Trump’s tariff war erases Wall Street’s post-election gains.

Wall Street’s premier stock market has erased its gains since Donald Trump’s November election after the U.S. imposed tariffs on its closest allies and China. The S&P 500 has seen a $3.4 trillion reduction in company valuations, marking a 5.6% drop from its record high last month.

The index has fallen 1.5% to 5,764.38—lower than its levels before Trump’s election on November 5—effectively undoing the so-called Trump trades that had driven market gains.

Since February 19, the S&P 500 has lost a staggering $3.3 trillion, averaging $330 billion per trading day over the past 10 days.

This development comes amid a global stock market selloff, with major indexes in Germany and Italy dropping by more than 3%, and those in France and Paris falling over 2%. Even the FTSE 100, typically viewed as more insulated from U.S. trade threats, plunged by over 1% amid fears that the tariffs could trigger a global economic downturn.
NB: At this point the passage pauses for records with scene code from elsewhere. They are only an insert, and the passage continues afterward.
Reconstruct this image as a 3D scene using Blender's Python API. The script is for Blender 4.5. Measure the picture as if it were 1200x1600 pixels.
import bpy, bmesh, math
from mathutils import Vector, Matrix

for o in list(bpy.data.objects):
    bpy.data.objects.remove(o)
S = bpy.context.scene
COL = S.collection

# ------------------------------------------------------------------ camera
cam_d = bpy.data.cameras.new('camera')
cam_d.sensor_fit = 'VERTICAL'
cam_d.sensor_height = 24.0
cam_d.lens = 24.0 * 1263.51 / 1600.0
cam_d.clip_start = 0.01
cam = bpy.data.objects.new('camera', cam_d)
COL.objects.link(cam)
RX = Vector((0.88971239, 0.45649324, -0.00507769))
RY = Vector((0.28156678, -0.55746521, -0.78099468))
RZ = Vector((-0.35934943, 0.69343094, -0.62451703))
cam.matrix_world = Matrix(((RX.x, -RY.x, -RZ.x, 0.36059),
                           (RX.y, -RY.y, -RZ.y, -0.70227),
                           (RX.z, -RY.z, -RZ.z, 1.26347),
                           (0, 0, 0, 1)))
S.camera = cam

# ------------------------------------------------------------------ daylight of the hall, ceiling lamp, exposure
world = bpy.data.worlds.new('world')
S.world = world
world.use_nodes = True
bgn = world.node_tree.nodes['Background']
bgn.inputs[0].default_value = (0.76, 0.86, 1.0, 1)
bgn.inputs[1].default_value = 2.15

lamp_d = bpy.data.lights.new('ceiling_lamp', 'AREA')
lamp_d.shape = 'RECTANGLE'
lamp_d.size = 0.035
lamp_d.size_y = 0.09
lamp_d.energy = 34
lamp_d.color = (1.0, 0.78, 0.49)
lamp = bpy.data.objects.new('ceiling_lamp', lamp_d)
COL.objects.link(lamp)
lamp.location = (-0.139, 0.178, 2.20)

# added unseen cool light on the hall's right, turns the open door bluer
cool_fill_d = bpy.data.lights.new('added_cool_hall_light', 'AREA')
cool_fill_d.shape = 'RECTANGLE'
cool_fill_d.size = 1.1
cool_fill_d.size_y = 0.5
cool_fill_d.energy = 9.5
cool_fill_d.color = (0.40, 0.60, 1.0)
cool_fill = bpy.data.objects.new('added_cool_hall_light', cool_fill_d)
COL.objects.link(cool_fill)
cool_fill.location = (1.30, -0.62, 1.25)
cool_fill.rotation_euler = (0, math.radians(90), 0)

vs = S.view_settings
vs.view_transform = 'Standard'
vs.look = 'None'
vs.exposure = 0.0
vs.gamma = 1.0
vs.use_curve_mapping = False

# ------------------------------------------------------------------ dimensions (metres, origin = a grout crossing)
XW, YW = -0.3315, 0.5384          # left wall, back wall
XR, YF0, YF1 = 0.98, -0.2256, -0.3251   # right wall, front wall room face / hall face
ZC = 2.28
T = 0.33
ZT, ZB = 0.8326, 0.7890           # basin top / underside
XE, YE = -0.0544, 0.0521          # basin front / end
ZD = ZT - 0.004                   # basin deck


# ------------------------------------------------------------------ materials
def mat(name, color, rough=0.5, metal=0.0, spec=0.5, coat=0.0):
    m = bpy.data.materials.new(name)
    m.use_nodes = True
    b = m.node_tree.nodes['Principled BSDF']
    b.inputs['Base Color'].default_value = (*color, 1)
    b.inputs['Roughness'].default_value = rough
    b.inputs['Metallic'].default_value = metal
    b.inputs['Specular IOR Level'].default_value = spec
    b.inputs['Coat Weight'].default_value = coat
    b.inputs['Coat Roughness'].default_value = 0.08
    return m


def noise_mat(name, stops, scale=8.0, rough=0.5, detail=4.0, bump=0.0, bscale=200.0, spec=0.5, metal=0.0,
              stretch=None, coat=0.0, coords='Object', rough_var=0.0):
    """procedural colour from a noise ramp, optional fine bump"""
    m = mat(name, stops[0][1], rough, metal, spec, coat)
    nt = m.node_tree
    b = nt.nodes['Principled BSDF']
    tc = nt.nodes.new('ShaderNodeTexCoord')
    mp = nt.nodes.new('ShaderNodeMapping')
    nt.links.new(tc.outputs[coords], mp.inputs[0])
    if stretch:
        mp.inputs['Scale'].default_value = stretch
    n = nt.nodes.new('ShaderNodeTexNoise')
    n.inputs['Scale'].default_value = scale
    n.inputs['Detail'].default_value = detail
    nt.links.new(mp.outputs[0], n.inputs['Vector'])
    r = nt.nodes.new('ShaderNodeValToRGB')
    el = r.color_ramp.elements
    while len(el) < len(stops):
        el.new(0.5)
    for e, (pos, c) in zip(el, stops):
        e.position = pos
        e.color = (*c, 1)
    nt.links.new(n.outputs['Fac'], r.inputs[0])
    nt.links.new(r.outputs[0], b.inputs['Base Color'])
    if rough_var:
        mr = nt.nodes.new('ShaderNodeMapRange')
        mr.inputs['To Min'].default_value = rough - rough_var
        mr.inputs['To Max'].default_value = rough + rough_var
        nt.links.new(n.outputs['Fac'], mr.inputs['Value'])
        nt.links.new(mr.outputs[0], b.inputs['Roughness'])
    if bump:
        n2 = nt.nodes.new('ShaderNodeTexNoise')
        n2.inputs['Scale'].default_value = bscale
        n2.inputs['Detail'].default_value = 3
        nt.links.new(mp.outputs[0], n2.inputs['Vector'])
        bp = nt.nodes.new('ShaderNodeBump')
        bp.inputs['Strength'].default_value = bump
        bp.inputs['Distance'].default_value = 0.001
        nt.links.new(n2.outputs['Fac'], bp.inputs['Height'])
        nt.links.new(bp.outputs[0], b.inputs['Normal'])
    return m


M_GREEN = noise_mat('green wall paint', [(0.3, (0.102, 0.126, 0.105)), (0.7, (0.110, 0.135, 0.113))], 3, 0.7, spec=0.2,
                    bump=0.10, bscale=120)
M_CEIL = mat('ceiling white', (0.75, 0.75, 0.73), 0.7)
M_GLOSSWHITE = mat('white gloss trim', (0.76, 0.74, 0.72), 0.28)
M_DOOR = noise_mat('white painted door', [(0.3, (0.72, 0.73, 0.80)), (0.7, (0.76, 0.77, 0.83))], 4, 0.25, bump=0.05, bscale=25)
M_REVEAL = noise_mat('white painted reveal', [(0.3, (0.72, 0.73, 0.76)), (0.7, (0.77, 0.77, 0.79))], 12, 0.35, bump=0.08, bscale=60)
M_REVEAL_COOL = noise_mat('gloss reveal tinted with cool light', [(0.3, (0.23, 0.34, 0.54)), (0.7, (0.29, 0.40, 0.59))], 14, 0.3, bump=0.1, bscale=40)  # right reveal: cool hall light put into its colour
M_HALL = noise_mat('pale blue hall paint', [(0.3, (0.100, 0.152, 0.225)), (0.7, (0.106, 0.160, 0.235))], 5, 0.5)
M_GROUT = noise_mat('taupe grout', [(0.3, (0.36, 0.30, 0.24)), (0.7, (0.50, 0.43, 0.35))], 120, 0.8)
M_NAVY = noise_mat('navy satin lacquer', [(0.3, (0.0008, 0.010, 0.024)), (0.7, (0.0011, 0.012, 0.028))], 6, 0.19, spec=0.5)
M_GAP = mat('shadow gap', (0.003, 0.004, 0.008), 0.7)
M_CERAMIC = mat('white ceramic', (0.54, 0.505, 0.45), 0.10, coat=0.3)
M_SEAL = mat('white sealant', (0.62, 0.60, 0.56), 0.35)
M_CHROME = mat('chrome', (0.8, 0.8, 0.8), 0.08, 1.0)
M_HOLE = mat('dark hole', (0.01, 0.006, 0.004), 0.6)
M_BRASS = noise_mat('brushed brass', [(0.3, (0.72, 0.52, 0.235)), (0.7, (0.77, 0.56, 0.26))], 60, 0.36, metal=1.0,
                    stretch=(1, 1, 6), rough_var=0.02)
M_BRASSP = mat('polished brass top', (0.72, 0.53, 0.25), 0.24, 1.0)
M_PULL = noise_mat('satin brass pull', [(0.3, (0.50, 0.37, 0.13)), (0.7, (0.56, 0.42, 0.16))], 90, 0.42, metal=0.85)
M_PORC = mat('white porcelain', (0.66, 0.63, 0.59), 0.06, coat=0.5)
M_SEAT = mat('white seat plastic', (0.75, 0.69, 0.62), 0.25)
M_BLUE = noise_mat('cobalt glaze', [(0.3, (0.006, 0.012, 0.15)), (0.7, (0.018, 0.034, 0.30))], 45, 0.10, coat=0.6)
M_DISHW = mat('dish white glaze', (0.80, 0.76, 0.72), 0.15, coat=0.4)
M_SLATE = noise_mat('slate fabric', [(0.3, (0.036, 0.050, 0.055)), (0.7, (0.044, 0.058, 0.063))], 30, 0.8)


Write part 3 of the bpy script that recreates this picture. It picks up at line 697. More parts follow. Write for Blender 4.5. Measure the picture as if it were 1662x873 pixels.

On a day marked by significant market volatility, the price of Brent crude oil slipped below $70 per barrel amid concerns that the tariff measures could weaken demand, even as the OPEC+ cartel pledged to boost production.

The U.S. implemented a 25% tariff on imports from its closest allies, Mexico and Canada, overnight, along with an additional 10% levy on China. In response, Canada and China announced retaliatory measures, while Mexico indicated that it would unveil its counter-response on Sunday.

Deutsche Bank cautioned that this turmoil might even undermine the U.S. dollar’s reputation as a safe-haven asset for global investors. The dollar fell against both the pound and the euro, despite the inflationary risks posed by the tariffs.

George Saravelos, Deutsche Bank’s global head of FX research, noted, “We do not write this lightly. But the speed and scale of global shifts is so rapid that this needs to be acknowledged as a possibility.”